Consolida la sua posizione in guida con un piccolo incremento di voto il ricercato locale di Roberto Di Pinto, napoletano di nascita ma milanese d’adozione, che convince sempre chi si siede alla sua tavola sia per la capacità di combinare bene ingredienti e sapori, sia per la fantasia nell’allestimento dei piatti, sempre ricchi di colore. L’afflato “partenopeo” caratterizza lo stile di cucina dello chef ma non l’ingabbia in sterili dejà vu: se il percorso “Sine Tempore” (5 portate a 95€) ci porta dritti all’ombra del Vesuvio, la degustazione “Sine Confini” (8 portate a 125€) e il piccolo menù alla carta spaziano tra ingredienti diversi e materie prime di altri territori. La sensazione è quella di un giusto mix tra tradizione e progresso, con tecniche di cucina utilmente contaminate da altre culture e un occhio attento alla meticolosità orientale. La nostra cena, basata sul menù di tradizione, si è aperta con diversi amuse bouche, tra i quali abbiamo preferito il trancio di pizzetta fritta con friarielli e palamita, gustosissimo per aromi e consistenze.
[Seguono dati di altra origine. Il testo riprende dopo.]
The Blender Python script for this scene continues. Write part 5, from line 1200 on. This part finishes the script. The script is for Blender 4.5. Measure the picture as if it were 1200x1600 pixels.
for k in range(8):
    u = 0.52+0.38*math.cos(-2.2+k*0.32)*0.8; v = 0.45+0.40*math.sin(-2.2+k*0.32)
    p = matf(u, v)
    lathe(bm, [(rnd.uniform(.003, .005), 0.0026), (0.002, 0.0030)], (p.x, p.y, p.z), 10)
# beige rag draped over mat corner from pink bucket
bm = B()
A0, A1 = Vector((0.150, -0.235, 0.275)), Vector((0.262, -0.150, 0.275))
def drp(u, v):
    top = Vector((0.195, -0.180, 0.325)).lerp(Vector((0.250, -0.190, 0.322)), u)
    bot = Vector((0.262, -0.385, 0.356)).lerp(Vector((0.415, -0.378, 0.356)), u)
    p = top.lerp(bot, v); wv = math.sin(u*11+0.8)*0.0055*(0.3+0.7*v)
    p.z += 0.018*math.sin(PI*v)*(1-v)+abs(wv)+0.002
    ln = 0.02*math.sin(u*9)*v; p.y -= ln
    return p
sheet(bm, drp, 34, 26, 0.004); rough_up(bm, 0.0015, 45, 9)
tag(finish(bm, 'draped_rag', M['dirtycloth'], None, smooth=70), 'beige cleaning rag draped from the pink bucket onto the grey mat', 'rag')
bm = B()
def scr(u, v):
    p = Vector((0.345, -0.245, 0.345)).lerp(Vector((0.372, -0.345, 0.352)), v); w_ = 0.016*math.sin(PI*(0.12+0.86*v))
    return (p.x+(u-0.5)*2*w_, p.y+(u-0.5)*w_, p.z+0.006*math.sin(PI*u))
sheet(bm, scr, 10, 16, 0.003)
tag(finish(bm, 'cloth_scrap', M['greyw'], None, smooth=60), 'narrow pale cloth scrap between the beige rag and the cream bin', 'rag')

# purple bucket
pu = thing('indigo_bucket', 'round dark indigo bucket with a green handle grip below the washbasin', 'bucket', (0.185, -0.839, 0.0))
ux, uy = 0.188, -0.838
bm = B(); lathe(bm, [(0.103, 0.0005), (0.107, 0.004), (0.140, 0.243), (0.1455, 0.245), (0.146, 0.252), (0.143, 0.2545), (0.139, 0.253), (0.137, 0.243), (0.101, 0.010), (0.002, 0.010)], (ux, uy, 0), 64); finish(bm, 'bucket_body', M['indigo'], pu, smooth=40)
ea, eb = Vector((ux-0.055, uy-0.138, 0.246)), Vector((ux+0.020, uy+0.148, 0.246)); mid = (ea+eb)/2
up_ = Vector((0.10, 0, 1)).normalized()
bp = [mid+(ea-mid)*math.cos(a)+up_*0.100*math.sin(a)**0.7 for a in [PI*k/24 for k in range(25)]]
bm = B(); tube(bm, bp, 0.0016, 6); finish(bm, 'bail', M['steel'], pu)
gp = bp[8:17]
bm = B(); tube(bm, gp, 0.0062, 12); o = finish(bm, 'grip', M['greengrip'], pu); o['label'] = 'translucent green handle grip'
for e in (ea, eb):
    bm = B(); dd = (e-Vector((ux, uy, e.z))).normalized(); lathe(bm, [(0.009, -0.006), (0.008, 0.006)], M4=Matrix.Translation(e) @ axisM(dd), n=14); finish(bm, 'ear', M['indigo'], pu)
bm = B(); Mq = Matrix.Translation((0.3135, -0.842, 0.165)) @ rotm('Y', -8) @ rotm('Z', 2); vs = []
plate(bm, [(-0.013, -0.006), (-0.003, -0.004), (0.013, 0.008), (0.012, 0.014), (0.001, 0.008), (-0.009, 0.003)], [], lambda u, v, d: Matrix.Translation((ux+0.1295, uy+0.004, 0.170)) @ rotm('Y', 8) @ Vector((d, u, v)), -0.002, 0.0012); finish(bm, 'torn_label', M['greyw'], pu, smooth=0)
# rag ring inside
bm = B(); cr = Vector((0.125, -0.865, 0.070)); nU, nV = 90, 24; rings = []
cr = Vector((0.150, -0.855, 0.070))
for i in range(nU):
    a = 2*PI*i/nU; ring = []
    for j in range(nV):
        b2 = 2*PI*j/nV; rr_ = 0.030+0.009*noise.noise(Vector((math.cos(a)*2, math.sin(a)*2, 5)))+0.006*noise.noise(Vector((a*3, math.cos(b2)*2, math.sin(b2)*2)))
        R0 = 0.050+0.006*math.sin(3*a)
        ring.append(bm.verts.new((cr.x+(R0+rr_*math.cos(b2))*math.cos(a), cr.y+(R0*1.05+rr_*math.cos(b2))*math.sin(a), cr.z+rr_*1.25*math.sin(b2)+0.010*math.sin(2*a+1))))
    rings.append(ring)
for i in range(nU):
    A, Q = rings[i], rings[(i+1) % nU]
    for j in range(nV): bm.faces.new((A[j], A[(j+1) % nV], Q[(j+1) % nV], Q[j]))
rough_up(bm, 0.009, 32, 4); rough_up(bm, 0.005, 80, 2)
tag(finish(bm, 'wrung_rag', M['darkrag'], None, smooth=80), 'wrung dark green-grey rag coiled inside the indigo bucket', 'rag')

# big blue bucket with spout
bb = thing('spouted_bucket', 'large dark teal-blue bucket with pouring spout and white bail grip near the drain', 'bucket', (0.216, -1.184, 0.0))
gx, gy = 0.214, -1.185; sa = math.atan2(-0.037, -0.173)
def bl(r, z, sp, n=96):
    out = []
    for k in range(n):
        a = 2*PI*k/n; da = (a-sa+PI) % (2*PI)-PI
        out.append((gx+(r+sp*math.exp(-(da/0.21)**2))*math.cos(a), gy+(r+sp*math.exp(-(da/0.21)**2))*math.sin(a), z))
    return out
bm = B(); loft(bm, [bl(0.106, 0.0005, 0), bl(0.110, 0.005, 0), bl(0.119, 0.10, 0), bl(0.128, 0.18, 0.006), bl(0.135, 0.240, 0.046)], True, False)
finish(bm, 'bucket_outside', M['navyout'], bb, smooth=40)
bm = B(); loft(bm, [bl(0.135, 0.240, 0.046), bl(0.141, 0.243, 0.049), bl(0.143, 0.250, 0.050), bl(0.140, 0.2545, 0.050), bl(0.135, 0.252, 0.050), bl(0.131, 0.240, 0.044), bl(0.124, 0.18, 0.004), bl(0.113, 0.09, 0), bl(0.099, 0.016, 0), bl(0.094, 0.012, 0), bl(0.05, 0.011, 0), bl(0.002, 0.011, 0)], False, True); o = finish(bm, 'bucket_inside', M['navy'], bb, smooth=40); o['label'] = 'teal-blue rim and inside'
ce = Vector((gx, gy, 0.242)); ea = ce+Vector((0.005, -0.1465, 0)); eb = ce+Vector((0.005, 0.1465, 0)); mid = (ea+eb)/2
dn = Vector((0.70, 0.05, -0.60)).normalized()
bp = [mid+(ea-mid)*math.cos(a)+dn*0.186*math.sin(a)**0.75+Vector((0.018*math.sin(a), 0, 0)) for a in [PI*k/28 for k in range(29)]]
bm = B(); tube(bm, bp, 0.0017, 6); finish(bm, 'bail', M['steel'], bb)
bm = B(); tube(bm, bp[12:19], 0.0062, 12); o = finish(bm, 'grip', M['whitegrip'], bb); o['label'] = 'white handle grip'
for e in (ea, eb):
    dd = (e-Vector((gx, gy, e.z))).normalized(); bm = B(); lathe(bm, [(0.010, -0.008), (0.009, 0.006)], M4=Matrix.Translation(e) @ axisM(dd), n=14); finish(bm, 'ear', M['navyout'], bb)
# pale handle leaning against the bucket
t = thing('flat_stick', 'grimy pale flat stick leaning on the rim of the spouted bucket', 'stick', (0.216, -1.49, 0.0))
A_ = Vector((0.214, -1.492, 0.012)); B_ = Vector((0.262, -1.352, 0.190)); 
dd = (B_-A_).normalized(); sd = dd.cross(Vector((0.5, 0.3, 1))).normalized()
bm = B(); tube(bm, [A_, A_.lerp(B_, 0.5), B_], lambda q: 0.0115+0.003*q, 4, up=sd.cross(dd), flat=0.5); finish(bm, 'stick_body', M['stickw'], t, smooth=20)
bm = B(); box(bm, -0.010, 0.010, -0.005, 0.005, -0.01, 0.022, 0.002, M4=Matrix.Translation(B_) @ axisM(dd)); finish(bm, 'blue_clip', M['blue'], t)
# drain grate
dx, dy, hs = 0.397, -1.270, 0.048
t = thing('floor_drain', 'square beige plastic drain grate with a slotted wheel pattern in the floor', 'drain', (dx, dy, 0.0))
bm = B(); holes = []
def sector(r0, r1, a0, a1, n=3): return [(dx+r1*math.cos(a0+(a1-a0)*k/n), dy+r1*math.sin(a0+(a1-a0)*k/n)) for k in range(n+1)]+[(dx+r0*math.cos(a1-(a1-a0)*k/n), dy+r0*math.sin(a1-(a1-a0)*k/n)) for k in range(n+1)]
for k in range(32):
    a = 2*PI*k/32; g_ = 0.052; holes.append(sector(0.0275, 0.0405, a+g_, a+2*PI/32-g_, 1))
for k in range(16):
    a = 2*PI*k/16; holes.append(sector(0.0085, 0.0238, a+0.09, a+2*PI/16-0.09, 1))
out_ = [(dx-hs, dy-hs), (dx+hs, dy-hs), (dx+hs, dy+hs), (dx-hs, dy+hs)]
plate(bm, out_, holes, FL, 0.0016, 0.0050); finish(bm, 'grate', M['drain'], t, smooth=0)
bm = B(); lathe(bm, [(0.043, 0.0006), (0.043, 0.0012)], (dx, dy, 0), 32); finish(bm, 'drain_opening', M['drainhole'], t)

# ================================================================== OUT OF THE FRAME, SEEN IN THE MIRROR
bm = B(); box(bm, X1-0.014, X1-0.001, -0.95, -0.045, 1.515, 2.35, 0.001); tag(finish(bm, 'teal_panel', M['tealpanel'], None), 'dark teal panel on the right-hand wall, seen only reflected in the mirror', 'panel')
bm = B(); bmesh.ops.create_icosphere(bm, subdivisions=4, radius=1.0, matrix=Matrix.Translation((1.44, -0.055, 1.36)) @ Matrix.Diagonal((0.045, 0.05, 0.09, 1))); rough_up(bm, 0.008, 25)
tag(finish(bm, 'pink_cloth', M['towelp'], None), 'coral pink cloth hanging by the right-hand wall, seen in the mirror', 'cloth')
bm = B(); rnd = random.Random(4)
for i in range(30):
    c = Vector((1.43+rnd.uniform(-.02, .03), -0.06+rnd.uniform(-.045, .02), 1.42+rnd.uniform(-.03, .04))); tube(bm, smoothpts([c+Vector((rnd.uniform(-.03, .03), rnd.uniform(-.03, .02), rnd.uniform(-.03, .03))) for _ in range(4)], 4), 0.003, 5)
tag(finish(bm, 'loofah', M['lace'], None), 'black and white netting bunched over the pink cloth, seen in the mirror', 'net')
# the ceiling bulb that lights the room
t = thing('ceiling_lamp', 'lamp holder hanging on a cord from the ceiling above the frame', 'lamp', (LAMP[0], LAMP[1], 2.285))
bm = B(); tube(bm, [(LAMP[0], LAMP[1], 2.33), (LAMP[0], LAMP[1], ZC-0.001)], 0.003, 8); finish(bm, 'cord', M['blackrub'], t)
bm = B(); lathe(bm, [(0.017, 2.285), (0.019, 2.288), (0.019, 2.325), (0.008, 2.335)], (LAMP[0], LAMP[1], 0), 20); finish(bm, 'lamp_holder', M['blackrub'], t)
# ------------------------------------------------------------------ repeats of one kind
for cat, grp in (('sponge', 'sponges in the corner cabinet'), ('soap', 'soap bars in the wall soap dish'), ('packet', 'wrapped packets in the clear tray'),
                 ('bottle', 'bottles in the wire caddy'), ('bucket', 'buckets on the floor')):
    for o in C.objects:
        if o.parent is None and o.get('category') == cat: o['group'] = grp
A seguire, un insolito ma interessante carciofo “cacio e ova”, cotto alla perfezione e in giusto equilibrio con gli altri ingredienti. Squisiti i ditalini ai ceci, arrabbiata di polpo e ajo blanco, dal perfetto contrasto tra acidità e piccantezza e con le differenti texture a stimolare lingua e palato: senza dubbio tra i piatti migliori della serata. Corretta e saporita, pur nella sua apparente semplicità, la spigola cruda e cotta all’acqua pazza con limone candito. Originale anche se non riuscitissimo il pre-dessert “scarpetta d’oro – omaggio a Maradona”, un bao al mate per accompagnare un dulce de leche al rococò di consistenza e temperatura di servizio poco convincenti, contrariamente al tris di assaggi, che rappresenta il vero e proprio dessert: un ottimo babà con crema, un’impeccabile caprese ma, soprattutto, un geniale “corno rosso” portafortuna che nei fatti è un semifreddo alla pastiera napoletana, semplicemente delizioso. Caffè lievemente sovraestratto ma con una buona persistenza aromatica.
Ben coordinati dall’esperto maître, i giovani addetti di sala non sbagliano un colpo: cordiali ma non invadenti, attenti alle esigenze dei clienti senza essere soffocanti.
Insieme al pane è stato servito un olio EVO siciliano, monovarietale Nocellara del Belice, specificamente imbottigliato per il ristorante e versato in un piattino dalla bottiglia a norma.
Una bella carta dei vini raccoglie le migliori proposte campane, anche di piccoli produttori; non mancano grandi etichette italiane e straniere, soprattutto francesi, con ricarichi abbastanza elevati. Discreta l’offerta alla mescita.
È un po’ fuori dal centro questo raffinato locale che ha una sistemazione minimal ma ben curata: interno ampio, tavoli tondi e ben distanziati e una piccola sala in fondo che può agevolmente diventare un privé. Apparecchiatura elegante, per lo più sui toni del bianco, per un’atmosfera complessiva molto piacevole.